A Fragile Freedom argues that early nineteenth-century Philadelphia, where most African Americans were free, enacted a kind of rehearsal for the national emancipation that followed in the post–Civil War years.  It explores the lives of the “regular” women of antebellum Philadelphia, the free black institutions that took root there, and the previously unrecognized importance of African American women to the history of American cities.


Praise

“A jewel of an emerging scholarship on free blacks in the antebellum period.”

—Christine Stansell, Princeton University

“Dunbar’s pathbreaking book compellingly recreates the community of African American women and their families, friendships, and alliances in antebellum Philadelphia. A major contribution and a joy to read.”

—Kathryn Kish Sklar, author of Women’s Rights Emerges within the Antislavery Movement

“A Fragile Freedom is one of the most important works in black women’s history in the last twenty years. Erica Armstrong Dunbar demonstrates that it is possible to write a history of free black women in the antebellum period that addresses both political and personal issues. This is important social history of the first order.”

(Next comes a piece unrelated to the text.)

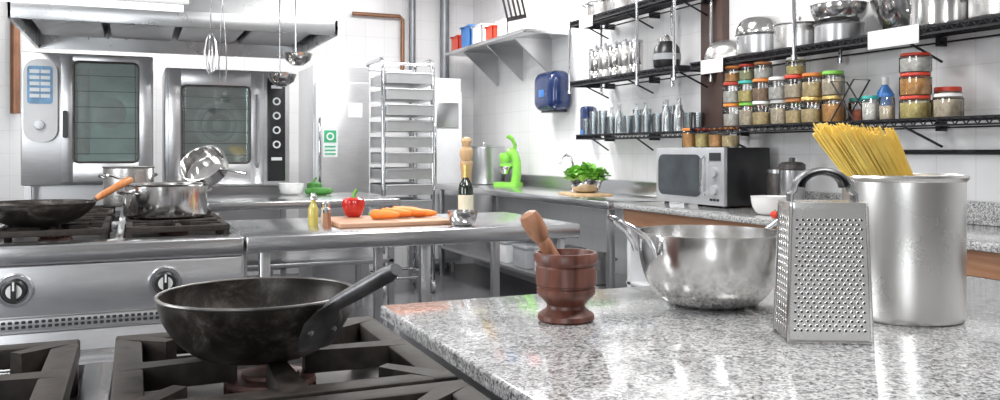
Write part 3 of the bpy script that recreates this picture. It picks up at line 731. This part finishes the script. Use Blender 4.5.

—Leslie M. Harris, Emory University

“With amazing new sources, Erica Armstrong Dunbar's A Fragile Freedom recasts the history of black Philadelphians in a completely new and gendered light. In this compelling study of the early republic, Dunbar probes and illuminates the private and public lives of black women—their friendships as well as their social and political activism in community-institution building and in efforts of interracial cooperation. This important book portrays in rich detail the progress and problems that black women faced as they endeavored to fashion a city of not only brotherly, but sisterly love.”

—Evelyn Brooks Higginbotham, Harvard University

"Adds considerably to the study of free black northern women in antebellum America."